• **Prompt**
Where a line below holds the string "Blender", copy that line.

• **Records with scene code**

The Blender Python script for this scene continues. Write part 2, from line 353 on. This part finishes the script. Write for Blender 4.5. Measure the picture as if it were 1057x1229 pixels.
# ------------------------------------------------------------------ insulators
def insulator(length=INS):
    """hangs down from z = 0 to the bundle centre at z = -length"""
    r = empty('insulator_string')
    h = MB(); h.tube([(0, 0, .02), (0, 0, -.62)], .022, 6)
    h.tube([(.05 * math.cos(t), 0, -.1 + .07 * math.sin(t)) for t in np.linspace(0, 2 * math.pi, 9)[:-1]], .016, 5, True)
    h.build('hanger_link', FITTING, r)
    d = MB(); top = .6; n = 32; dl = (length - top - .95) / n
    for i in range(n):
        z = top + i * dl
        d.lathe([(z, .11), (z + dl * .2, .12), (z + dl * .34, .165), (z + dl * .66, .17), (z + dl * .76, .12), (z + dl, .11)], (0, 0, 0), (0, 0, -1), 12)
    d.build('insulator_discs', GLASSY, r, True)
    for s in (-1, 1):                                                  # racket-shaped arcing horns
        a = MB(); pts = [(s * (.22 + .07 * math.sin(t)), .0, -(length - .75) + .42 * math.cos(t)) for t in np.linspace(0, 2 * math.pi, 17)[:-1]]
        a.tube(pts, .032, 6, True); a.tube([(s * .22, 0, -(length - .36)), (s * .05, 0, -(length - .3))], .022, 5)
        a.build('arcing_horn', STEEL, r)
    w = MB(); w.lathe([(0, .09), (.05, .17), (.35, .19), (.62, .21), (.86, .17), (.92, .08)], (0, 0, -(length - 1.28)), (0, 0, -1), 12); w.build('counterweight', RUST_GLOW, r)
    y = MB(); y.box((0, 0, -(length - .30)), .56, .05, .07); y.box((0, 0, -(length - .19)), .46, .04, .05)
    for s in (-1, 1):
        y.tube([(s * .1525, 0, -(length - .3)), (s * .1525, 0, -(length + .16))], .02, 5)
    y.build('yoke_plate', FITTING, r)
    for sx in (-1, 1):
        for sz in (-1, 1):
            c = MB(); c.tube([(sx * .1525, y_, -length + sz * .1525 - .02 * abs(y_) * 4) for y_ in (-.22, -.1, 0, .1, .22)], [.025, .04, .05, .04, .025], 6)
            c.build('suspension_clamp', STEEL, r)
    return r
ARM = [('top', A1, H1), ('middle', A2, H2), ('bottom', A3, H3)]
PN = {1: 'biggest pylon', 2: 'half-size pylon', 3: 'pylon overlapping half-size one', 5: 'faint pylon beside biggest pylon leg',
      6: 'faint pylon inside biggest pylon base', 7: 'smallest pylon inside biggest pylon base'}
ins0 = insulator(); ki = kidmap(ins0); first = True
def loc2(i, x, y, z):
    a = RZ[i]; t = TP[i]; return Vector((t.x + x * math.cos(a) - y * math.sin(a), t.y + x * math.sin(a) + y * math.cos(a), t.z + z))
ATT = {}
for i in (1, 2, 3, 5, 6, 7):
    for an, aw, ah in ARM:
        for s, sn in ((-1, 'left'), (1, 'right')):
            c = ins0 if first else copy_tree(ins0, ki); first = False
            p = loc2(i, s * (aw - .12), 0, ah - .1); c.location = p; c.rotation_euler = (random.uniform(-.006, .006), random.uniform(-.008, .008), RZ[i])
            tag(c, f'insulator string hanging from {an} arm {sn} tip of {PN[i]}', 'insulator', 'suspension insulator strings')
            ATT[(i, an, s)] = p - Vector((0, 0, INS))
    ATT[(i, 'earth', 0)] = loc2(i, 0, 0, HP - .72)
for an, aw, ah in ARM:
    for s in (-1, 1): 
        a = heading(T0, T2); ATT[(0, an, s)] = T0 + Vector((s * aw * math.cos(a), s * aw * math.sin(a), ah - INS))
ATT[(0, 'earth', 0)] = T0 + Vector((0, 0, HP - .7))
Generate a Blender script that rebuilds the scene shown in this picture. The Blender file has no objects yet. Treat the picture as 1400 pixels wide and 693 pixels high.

• **Answer to the task**
The Blender Python script for this scene continues. Write part 2, from line 353 on. This part finishes the script. Write for Blender 4.5. Measure the picture as if it were 1057x1229 pixels.
Generate a Blender script that rebuilds the scene shown in this picture. The Blender file has no objects yet. Treat the picture as 1400 pixels wide and 693 pixels high.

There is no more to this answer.